McDame Creek was the third most important mining area in the Cassiar. After 1874, it’s total yield surpassed that of any other creek, and the largest nugget unearthed in British Columbia to date was found on McDame. On the Discovery Company’s Claim near Centreville, Alfred Freeman uncovered a 73 ounce nugget.
McDame Creek was discovered in the summer of 1874 by a colored miner named Henry McDame. McDame and several other men formed the Charity Company and staked discovery claims on McDame Creek, whipsawed lumber, and carried it on their backs over a mile to their claims, constructing 400 feet of wingdam, a series of sluices, and began washing gravels. In thirty days, they washed approximately 28 ounces of gold. Fifty other miners who followed them did about as well.
Sketch Map Of The McDame Creek Area
McDame Creek flows from the west into Dease River about 90 miles below Dease Lake. It flows down a broad valley with extensive flats on both sides and numerous small tributaries.
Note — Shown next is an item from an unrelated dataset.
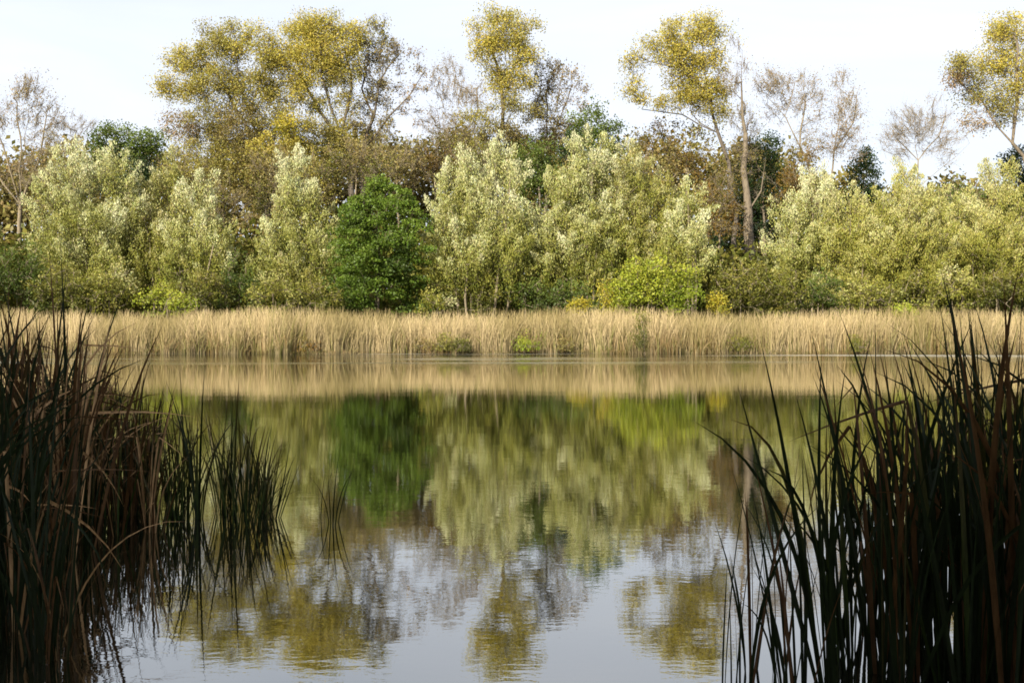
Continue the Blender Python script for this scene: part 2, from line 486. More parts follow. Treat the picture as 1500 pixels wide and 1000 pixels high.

The boulders in McDame Creek are composed of quarzite, limestone, volcanic breccia and granite. The gold was noted to be most abundant in the bottom 1.2 metres of gravel, which occurs as 6 metre thick lenses on top of sand. The total depth of material exceeds 30 metres. The creek is thirty miles long and can be navigated by boat for twenty miles. Centreville was situated at the Second North Fork of McDame Creek, about fifteen miles from it’s mouth.
McDame Creek was worked from 1874 to 1949; by 1945, 64,117 ounces of gold were recovered.